REPUBLIKA.CO.ID, JAKARTA -- Tiga saksi diperiksa dalam penyidikan lanjutan dugaan korupsi di Lembaga Pembiayaan Ekspor Indonesia (LPEI) 2013-2019. Kepala Pusat Penerangan dan Hukum (Kapuspenkum) Kejaksaan Agung (Kejakgung), Leonard Ebenezer Simanjuntak mengatakan, tim penyidikan Jaksa Agung Muda Tindak Pidana Khusus (Jampidsus) telah memeriksa para tim auditor dan manajer di LPEI pada Kamis (4/11).
“Yang diperiksa adalah SH, AW, dan HK,” ujar Ebenezer dalam keterangan resmi yang diterima wartawan di Jakarta, Kamis (4/11).
Di layar monitor gedung Pidsus Kejakgung, para saksi yang diperiksa tersebut mengacu pada nama Saeful Hendra (SH). Ia diperiksa selaku Kepala Departemen Spesial Audit-I LPEI April 2020-Juli 2021. Kemudian, Agung Waluyo (AW) diperiksa selaku Kepala Satuan Kerja Audit Internal LPEI. “SH dan AW diperiksa terkait hasil audit internal di LPEI,” terang Ebenezer.
Sedangkan HK adalah Hapsari Kusumaningrum selaku Asisten Relationship Manager di LPEI. Ia diperiksa terkait pemberian fasilitas kredit LPEI.
Pada Selasa (2/11), Jampidsus telah menetapkan tujuh orang saksi sebagai tersangka dalam penyidikan dugaan korupsi di LPEI. Mereka menjadi tersangka dan ditahan lantaran menolak memberikan keterangan terkait perkara korupsi yang sedang diselidiki.
Para tersangka tersebut adalah mantan direktur pelaksana UKM dan Asuransi Penjaminan LPEI 2016-2018, Indrawijaya Supriadi (IS); mantan kepala Departemen Analisa Risiko Bisnis (ARB)-II LPEI 2017-2018, Novelis Hendrawan (NH); mantan kepala Kantor Wilayah (Kakanwil) LPEI Makassar 2019-2020, Eko Mardiasto (EM); mantan relationship manager Divisi Unit Bisnis LPEI 2015-2020 Kanwil Surakarta, Creisa Ryan Gara Sevada (CRGS).
Kemudian, Deputi Bisnis LPEI 2016-2018 kanwil Surakarta, Amri Alamsyah (AA); mantan kepala Departemen Bisnis UKMK LPEI, Mugi Lestiadi (ML); dan pegawai manager risiko PT BUS Indonesia, Rizki Armando Riskomar (RAR).

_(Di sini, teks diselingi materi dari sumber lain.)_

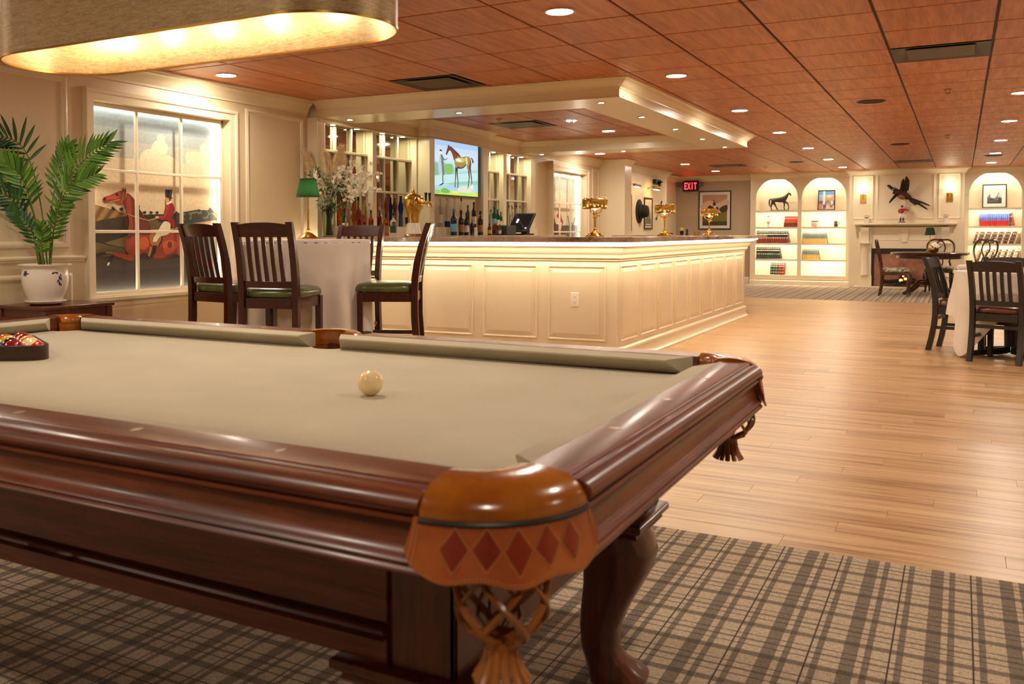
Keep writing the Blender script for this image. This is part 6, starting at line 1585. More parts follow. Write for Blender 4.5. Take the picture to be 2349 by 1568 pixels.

Ketujuh tersangka dijerat dengan Pasal 21 dan Pasal 22 UU Tipikor 31/1999-20/2001. Direktur Penyidikan Jampidsus Supardi pernah menerangkan, dugaan korupsi di LPEI ini terkait dengan pemberian fasilitas kredit dan pembiayaan oleh LPEI terhadap banyak perusahaan ekspor di dalam negeri. Namun, dalam pemberian pembiayaan kredit ekspor tersebut terindikasi terjadi ragam penyimpangan.
“Ada satu perusahaan itu, yang (merugikan negara) sampai triliunan rupiah,” terang Supardi.
Kata dia, penyimpangan tersebut berupa pemberian fasilitas kredit ekspor dari LPEI terhadap para debitur yang tak tepat sasaran dan tak sesuai peruntukan. “Ada juga (perusahaan debitur) yang tidak memiliki izin ekspor, tetapi dia menerima kredit ekspor LPEI itu,” terang Supardi.
Dari penyidikan juga terungkap, beberapa perusahaan penerima kredit pembiyaan ekspor tersebut tak memiliki jaminan yang sebanding dengan kontrak LPEI sebagai kreditur. “Intinya, itu kredit macet. Agunannya tidak sesuai dari kredit yang diberikan,” terang Supardi.